> **TASK INSTRUCTIONS**: Take the lines from the top down to and including the one with "PI = math.pi" and repeat them exactly. Omit images.

[BEGIN]

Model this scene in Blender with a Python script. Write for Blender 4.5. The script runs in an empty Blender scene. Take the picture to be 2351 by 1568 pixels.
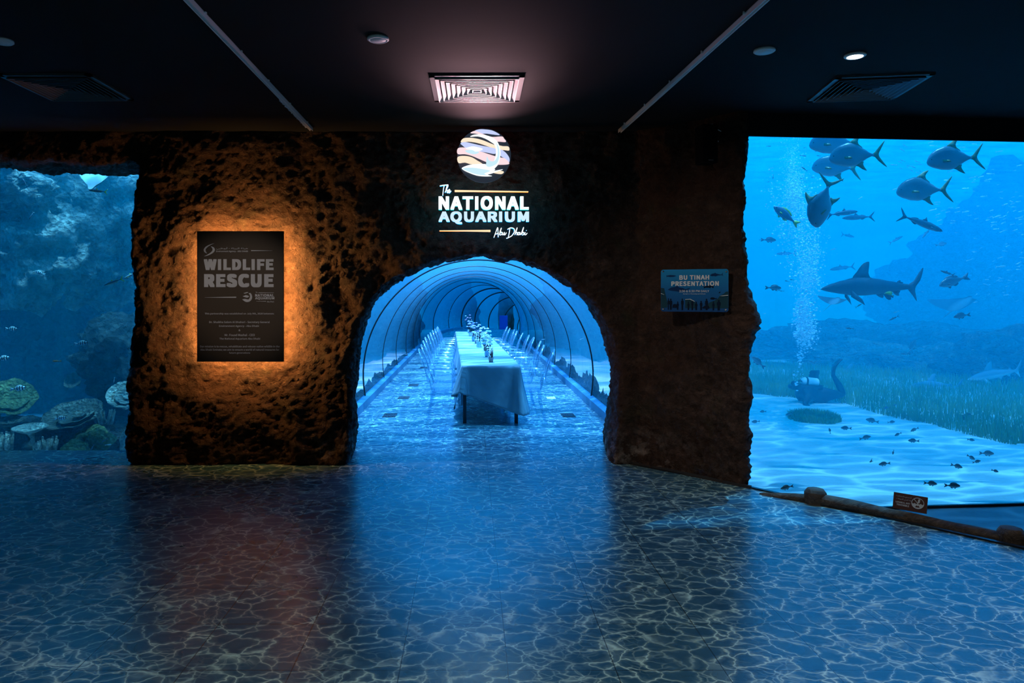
import bpy, bmesh, math, random
import numpy as np
from mathutils import Vector, Matrix, noise, Euler

random.seed(7)
SC = bpy.context.scene
COL = SC.collection
PI = math.pi

# ---------------------------------------------------------------- camera
F, PX, PY, H = 1640.0, 1080.0, 679.0, 1.65      # focal length in pixels, principal point, eye height
cam_data = bpy.data.cameras.new('camera')
cam = bpy.data.objects.new('camera', cam_data)
COL.objects.link(cam)
cam.location = (0, 0, H)
cam.rotation_euler = (PI / 2, 0, 0)
cam_data.sensor_width = 36.0
cam_data.lens = 36.0 * F / 2351.0
cam_data.shift_x = (1175.5 - PX) / 2351.0
cam_data.shift_y = -(784.0 - PY) / 2351.0
cam_data.clip_end = 300
SC.camera = cam

# ---------------------------------------------------------------- exposure
vs = SC.view_settings
vs.view_transform = 'Standard'
vs.look = 'None'
vs.exposure = 0.0
vs.gamma = 1.0
vs.use_curve_mapping = False
cy = SC.cycles
cy.max_bounces = 7
cy.diffuse_bounces = 2
cy.glossy_bounces = 3
cy.transmission_bounces = 4
cy.volume_bounces = 1
cy.transparent_max_bounces = 28
cy.sample_clamp_indirect = 3.0
cy.sample_clamp_direct = 0.0
cy.caustics_reflective = False
cy.caustics_refractive = False
cy.blur_glossy = 1.0
cy.use_adaptive_sampling = True
cy.adaptive_threshold = 0.04


# ---------------------------------------------------------------- node helpers
class NT:
    def __init__(self, tree):
        self.t = tree
        tree.nodes.clear()

    def n(self, kind, **kw):
        nd = self.t.nodes.new('ShaderNode' + kind)
        ins = kw.pop('ins', {})
        for k, v in kw.items():
            setattr(nd, k, v)
        for k, v in ins.items():
            self.set(nd.inputs[k], v)
        return nd

    def set(self, sock, v):
        if isinstance(v, bpy.types.NodeSocket):
            self.t.links.new(v, sock)
        else:
            if hasattr(sock.default_value, '__len__') and not hasattr(v, '__len__'):
                v = (v, v, v, 1)
            if hasattr(sock.default_value, '__len__') and len(sock.default_value) == 4 and len(v) == 3:
                v = tuple(v) + (1,)
            sock.default_value = v

    def math(self, op, a, b=None, c=None, clamp=False):
        nd = self.n('Math', operation=op)
        nd.use_clamp = clamp
        for i, v in enumerate((a, b, c)):
            if v is not None:
                self.set(nd.inputs[i], v)
        return nd.outputs[0]

    def mix(self, fac, a, b, blend='MIX'):
        nd = self.n('MixRGB', blend_type=blend)
        self.set(nd.inputs[0], fac)
        self.set(nd.inputs[1], a)
        self.set(nd.inputs[2], b)
        return nd.outputs[0]

    def ramp(self, fac, stops, interp='LINEAR'):
        nd = self.n('ValToRGB')
        r = nd.color_ramp
        r.interpolation = interp
        while len(r.elements) < len(stops):
            r.elements.new(0.5)
        for e, (p, c) in zip(r.elements, stops):
            e.position = p
            e.color = tuple(c) + (1,) if hasattr(c, '__len__') else (c, c, c, 1)
        self.set(nd.inputs[0], fac)
        return nd.outputs[0]

    def noise(self, vec, scale, detail=3, rough=0.5, dist=0.0):
        nd = self.n('TexNoise', ins={'Scale': scale, 'Detail': detail, 'Roughness': rough, 'Distortion': dist})
        if vec is not None:
            self.set(nd.inputs['Vector'], vec)
        return nd

    def voro(self, vec, scale, feature='F1', rnd=1.0):
        nd = self.n('TexVoronoi', feature=feature, ins={'Scale': scale, 'Randomness': rnd})
        if vec is not None:
            self.set(nd.inputs['Vector'], vec)
        return nd

    def mapping(self, vec, scale=(1, 1, 1), rot=(0, 0, 0), loc=(0, 0, 0)):
        nd = self.n('Mapping')
        self.set(nd.inputs['Vector'], vec)
        nd.inputs['Scale'].default_value = scale
        nd.inputs['Rotation'].default_value = rot
        nd.inputs['Location'].default_value = loc
        return nd.outputs[0]

    def bump(self, height, strength=0.5, dist=0.02, normal=None):
        nd = self.n('Bump', ins={'Strength': strength, 'Distance': dist, 'Height': height})
        if normal is not None:
            self.set(nd.inputs['Normal'], normal)
        return nd.outputs[0]


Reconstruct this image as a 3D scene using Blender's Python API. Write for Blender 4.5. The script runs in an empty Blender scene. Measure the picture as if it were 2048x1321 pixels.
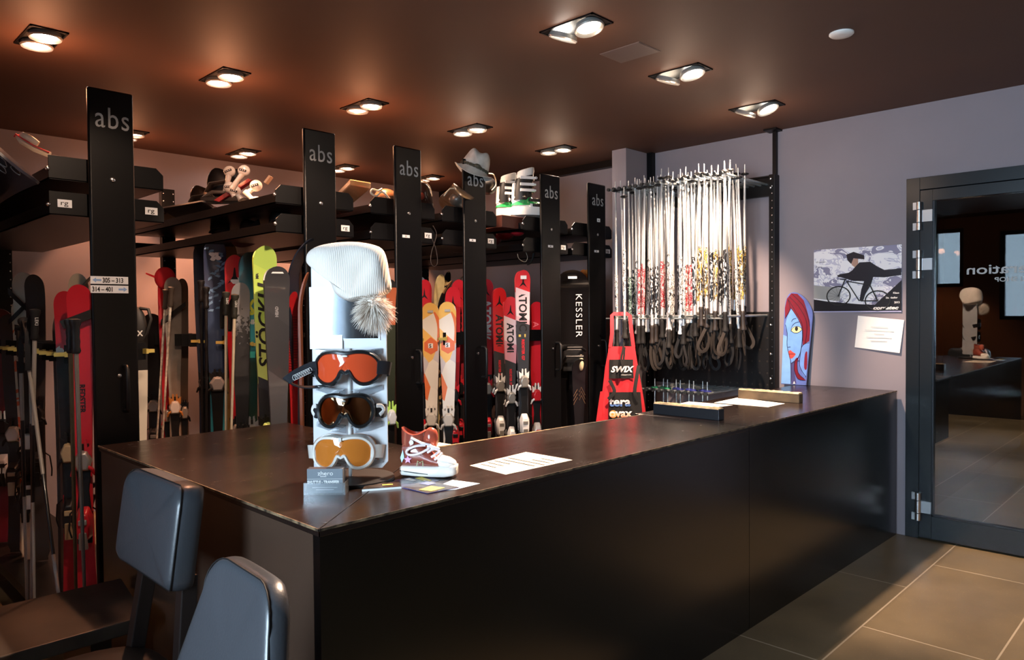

[END]

> **SOLUTION**:
Model this scene in Blender with a Python script. Write for Blender 4.5. The script runs in an empty Blender scene. Take the picture to be 2351 by 1568 pixels.
import bpy, bmesh, math, random
import numpy as np
from mathutils import Vector, Matrix, noise, Euler

random.seed(7)
SC = bpy.context.scene
COL = SC.collection
PI = math.pi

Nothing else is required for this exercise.